I received a concern about making this strict rule because there are some cases that returned pointer is not considered
a part of the state of the object, so I'll make it just a strong recommendation (like const accessor in google style guide) with
clear explanation.

This confusion is actually part of why we have this rule.  The problem is that in general, _all_ returned pointers are "part of the state" because the issue is not whether they're members of the const object, but whether there is anything in the transitive closure of everything accessible from the returned pointer that allows you to affect something that the const object sees.  The answer to this question is practically always "yes" (indeed, if not, why would you even have an accessor for this pointer?) and thus this non-const returned pointer can basically always be used to violate logical constness.

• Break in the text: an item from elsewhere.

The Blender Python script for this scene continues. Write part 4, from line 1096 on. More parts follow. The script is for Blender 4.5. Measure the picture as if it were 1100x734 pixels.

To put this another way, consider oshima's example code, but imagine that the implementation of HTMLElement does not in fact include a parent HTMLElement*, but simply has some pointer to the top-level document.  parent() is then implemented by walking the tree to find the parent.  In this case, the returned parent pointer is not part of the child's state, so one might assume that the access pattern Gregg describes is OK.  But the usage in oshima's example shows that logical constness is still violated once the pointer is returned.  Generalize this, and you will understand why after some discussion we eventually concluded that returning a non-const pointer from a const accessor is basically never OK.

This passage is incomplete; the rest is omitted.